Cohesity has their first-ever partner council coming next week, part of the process of building out their channel, and generating more value from it.
Six months ago, startup secondary storage vendor Cohesity lured Todd Palmer away from Palo Alto Networks to be their global channel chief. ChannelBuzz spoke with Palmer immediately after his appointment and found him excited about his promotion [he had been Americas channel leader at Palo Alto] and the chance to work at another young company in its aggressive growth stage, as he had experience both at Palo Alto and NetApp before that. At that point, Palmer was brand new to the job and light on specifics of what he would do, pending a much more systematic review of the partner ecosystem. Now, six months later, he provided an assessment of Cohesity’s channel progress.
“Over the last six months, since I came onboard, I have been unbelievably surprised at the reception we have got from the partner community,” Palmer said. “Secondary storage is an area where there hasn’t been a whole lot of innovation. Over the last six months, we have built out our channel team internally. We have actively recruited new partners, and created that internal infrastructure to build out to make them successful.”
Palmer stressed that Cohesity has a select channel model, and is not looking to sign up any and every partner who shows any interest.
“Our model is to have the fewest number of partners possible that will give us the reach we need,” he said. “We will not be overdistributed.”
Palmer also emphasized Cohesity wants partners who can evangelize the revolutionary nature of the Cohesity platform.
“We want them to see and understand the market opportunity in the secondary storage world, and who share the same excitement about the market that we do,” he said, “Just as we are asking our customers to change the way they currently manage their mountains of data, we also need partners who can communicate that value proposition with conviction.”
Palmer said Cohesity will use channel incents to bring this about.
“How do we make sure that a large number of engineers and architects in our integrator partners understand our value proposition?,” he asked. “By incenting them to add value. We want partners to add value and we will highly reward them for that. If they bring us into an opportunity, that’s great. If they bring us in, and can demo and a do a POC by themselves, that’s better. We will reward them for that. We want them to make higher margins because that’s how we will get our scale, and continue our growth. We want a much higher percentage of our ecosystem to do those high value things, so we don’t have to use our own resources to do them.”

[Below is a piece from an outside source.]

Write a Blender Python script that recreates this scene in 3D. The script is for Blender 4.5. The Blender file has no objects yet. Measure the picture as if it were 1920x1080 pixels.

Secondary storage is undergoing a tectonic shift that partners need to understand and to which they need to adjust their practices. Palmer said that just as the security industry is moving away from a best-of-breed world where the customer had to knit together a myriad of point products, the same thing is happening in secondary storage.
“In the past, customers purchased multiple individual point products and created siloes of unintegrated technologies,” he said. “Secondary storage is moving to the same environment with an emphasis on integration and automation that we see in the security world. It’s very similar in removing siloes of storage is very inefficient.”
Cohesity is looking for help from partners in navigating this change, and to this end, is holding their first-ever Partner Advisory Council a week from now, between November 13-15.
“There are actually two councils going on at once,” Palmer said. “We have an Executive Partner Council and a Technical Partner Council, with 25 folks between them, and close to being split equally. We will get their feedback on our plans, and they may see things we may not have seen. We will get their feedback so we can capitalize on it.”